**Direction**
Copy out every line that contains "script".

[Input start]

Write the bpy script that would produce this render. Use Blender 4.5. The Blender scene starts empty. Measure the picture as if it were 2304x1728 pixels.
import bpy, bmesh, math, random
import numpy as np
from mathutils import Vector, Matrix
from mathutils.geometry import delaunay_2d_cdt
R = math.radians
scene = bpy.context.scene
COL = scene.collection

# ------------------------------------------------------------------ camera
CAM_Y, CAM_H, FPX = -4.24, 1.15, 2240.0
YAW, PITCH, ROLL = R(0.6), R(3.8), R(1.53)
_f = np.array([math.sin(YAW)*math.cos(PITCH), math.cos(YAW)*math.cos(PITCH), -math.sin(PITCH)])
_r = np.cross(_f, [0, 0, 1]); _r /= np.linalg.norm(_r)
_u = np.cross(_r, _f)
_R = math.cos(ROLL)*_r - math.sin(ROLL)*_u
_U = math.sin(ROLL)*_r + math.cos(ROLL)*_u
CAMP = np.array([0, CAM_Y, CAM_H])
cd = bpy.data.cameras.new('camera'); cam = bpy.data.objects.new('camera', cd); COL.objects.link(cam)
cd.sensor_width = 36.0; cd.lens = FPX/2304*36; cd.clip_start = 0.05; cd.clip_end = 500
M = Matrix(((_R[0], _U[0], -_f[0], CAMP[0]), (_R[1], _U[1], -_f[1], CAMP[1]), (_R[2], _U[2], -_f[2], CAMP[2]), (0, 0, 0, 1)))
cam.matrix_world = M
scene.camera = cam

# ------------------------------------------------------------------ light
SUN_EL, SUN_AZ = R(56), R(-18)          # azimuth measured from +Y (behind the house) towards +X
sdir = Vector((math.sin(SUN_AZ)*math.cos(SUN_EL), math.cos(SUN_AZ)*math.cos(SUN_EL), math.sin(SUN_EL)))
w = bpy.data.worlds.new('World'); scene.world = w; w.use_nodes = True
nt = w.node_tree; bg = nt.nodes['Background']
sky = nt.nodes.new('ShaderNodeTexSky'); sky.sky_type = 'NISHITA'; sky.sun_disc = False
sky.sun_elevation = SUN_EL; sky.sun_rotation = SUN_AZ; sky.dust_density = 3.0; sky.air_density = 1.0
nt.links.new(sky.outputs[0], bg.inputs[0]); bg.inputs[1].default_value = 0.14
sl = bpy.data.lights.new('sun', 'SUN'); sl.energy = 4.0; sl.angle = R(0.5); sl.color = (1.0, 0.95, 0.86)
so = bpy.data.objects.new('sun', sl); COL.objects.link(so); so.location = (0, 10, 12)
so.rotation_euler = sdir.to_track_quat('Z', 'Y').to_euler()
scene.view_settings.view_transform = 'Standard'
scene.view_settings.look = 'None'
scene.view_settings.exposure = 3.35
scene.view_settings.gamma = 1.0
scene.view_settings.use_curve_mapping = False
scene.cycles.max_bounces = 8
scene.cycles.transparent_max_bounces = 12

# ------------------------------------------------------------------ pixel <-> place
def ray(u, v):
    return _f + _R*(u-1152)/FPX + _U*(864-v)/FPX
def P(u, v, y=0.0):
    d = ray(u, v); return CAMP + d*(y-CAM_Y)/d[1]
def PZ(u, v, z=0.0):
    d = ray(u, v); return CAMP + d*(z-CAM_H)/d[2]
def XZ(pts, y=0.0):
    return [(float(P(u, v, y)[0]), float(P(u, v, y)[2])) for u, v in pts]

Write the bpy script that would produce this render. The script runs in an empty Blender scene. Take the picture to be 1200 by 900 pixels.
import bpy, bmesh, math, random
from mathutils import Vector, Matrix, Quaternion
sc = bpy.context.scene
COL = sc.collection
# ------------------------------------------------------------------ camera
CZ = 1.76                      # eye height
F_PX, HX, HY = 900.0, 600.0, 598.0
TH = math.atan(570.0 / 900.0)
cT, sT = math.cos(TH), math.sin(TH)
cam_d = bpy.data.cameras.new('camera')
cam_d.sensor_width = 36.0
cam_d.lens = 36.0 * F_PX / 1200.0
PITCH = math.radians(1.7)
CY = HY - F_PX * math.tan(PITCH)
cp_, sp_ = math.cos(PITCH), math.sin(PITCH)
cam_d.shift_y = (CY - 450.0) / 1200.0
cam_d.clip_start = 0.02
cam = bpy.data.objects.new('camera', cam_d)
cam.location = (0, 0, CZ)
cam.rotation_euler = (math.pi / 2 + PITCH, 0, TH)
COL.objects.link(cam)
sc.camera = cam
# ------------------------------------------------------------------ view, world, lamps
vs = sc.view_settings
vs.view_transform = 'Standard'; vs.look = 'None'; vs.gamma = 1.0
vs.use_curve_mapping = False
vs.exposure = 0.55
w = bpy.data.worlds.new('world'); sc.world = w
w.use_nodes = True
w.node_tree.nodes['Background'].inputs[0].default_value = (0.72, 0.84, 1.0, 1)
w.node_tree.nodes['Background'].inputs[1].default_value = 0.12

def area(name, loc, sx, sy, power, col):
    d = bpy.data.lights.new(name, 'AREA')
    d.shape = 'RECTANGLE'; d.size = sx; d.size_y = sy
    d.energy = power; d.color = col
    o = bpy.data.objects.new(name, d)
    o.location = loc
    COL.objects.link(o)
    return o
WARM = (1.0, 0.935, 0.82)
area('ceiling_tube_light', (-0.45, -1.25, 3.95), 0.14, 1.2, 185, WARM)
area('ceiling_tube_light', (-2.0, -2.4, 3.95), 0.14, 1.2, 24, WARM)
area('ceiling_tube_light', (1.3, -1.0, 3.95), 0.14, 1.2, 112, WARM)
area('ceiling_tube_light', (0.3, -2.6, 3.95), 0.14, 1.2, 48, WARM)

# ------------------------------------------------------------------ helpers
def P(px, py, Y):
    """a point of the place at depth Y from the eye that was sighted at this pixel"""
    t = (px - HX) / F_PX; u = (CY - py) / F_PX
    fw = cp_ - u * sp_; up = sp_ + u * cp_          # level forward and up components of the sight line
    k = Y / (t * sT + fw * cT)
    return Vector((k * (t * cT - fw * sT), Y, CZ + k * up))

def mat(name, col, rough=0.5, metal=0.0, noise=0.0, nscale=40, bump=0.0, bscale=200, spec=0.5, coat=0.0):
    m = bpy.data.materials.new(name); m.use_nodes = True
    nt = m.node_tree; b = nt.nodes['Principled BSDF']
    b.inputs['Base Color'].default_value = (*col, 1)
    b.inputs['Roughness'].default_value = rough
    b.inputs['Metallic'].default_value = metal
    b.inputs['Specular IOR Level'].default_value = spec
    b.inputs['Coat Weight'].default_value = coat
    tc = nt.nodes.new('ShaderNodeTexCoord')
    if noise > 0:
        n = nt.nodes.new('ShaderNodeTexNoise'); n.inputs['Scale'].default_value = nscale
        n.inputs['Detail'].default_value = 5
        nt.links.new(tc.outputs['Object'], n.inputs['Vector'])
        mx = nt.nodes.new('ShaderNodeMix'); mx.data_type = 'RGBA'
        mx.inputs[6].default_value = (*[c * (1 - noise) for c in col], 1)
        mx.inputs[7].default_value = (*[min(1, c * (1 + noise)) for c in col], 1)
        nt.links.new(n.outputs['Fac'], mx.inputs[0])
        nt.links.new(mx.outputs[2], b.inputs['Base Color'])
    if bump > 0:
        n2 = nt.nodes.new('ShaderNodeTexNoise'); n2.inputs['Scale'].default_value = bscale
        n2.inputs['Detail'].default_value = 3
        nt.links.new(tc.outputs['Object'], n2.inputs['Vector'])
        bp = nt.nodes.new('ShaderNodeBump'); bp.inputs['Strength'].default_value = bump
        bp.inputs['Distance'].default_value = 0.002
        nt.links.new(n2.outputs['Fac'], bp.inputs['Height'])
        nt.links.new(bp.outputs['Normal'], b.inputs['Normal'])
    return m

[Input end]

**The completed task**
Write the bpy script that would produce this render. Use Blender 4.5. The Blender scene starts empty. Measure the picture as if it were 2304x1728 pixels.
Write the bpy script that would produce this render. The script runs in an empty Blender scene. Take the picture to be 1200 by 900 pixels.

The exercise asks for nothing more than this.